Voter Identification Lawvoter

A new law in North Carolina will require voters to present a photo identification card at the polls if they want to vote in this year's presidential election. However, the law has been challenged in court, and the trial began on Monday. Those opposed to the legislation say that it will make it more difficult for racial minority voters to cast their ballots.

A lawyer arguing on behalf of North Carolina, Attorney Thomas Farr, says that the law will only affect a small percentage of voters, and that the majority of voters already have the necessary identification. Furthermore, the lawyer said that an amended version of the law will allow for exceptions. Farr said, "It's a policy question. The evidence here does not rise anywhere close to showing a discriminatory intent."

Proponents Say the Law Will Not Affect Many Voters

Proponents of the voter ID requirement, mostly Republicans, say that it will help to eliminate cases of voter fraud.
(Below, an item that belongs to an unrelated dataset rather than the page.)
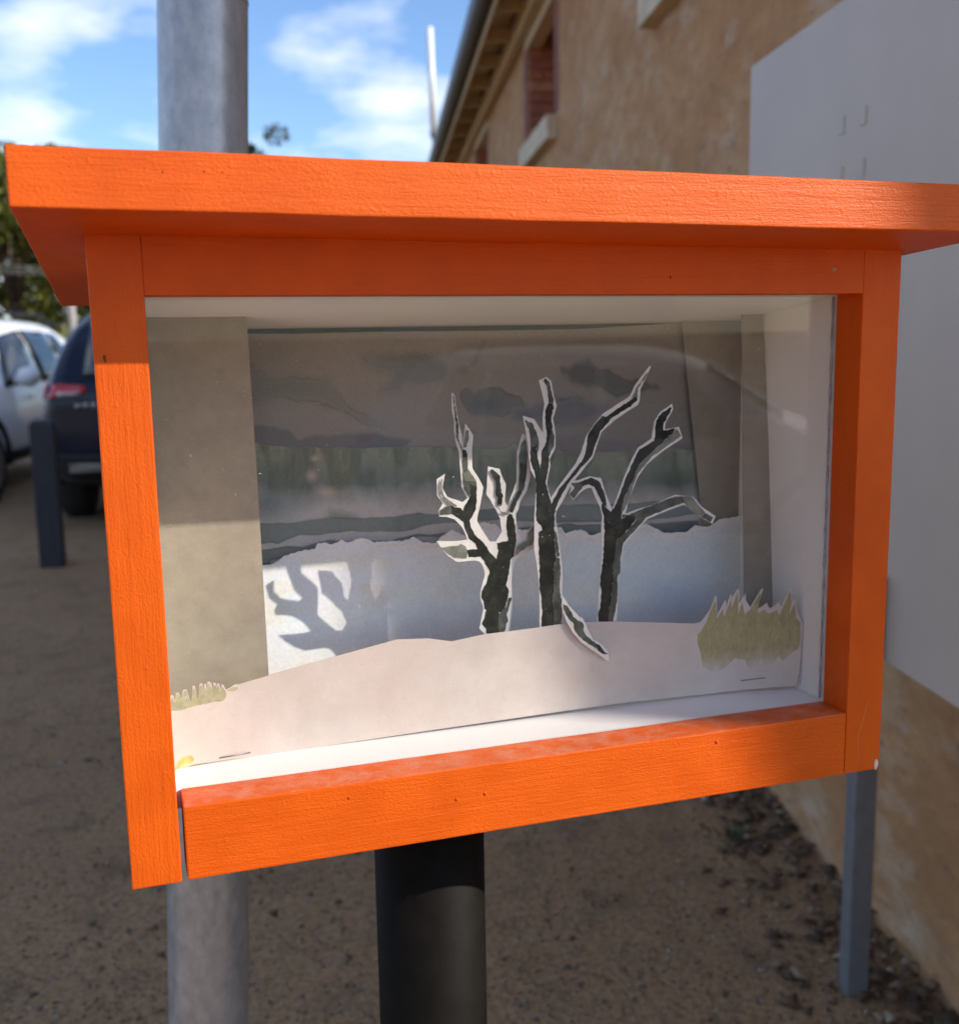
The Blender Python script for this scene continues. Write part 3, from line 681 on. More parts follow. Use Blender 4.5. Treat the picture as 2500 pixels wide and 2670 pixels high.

Meanwhile, Democrats claim that the law will target voters who typically vote for Democratic candidates.

This case is significant because it is the first to challenge the right of states to change their voting laws -- particularly states like North Carolina, which have a history of discriminatory voting laws. The U.S. Supreme Court gave historically discriminatory states more leeway to adjust their voting laws in 2013.

U.S. Department of Justice and NAACP Disagree with the Law

The National Association for the Advancement of Colored People (NAACP) and the U.S. Justice Department claim that North Carolina's new law is overly burdensome on the state's Hispanic and African-American populations because these demographics are less likely to have adequate documentation.

Attorney Michael Glick, who represents the NAACP, said that the legislation "threatens to deter, confuse and disenfranchise voters" and "it sets out to solve a problem that never existed."

Whether the judge presiding over this civil rights issue will decide on the case before North Carolina's primaries this March remains to be seen.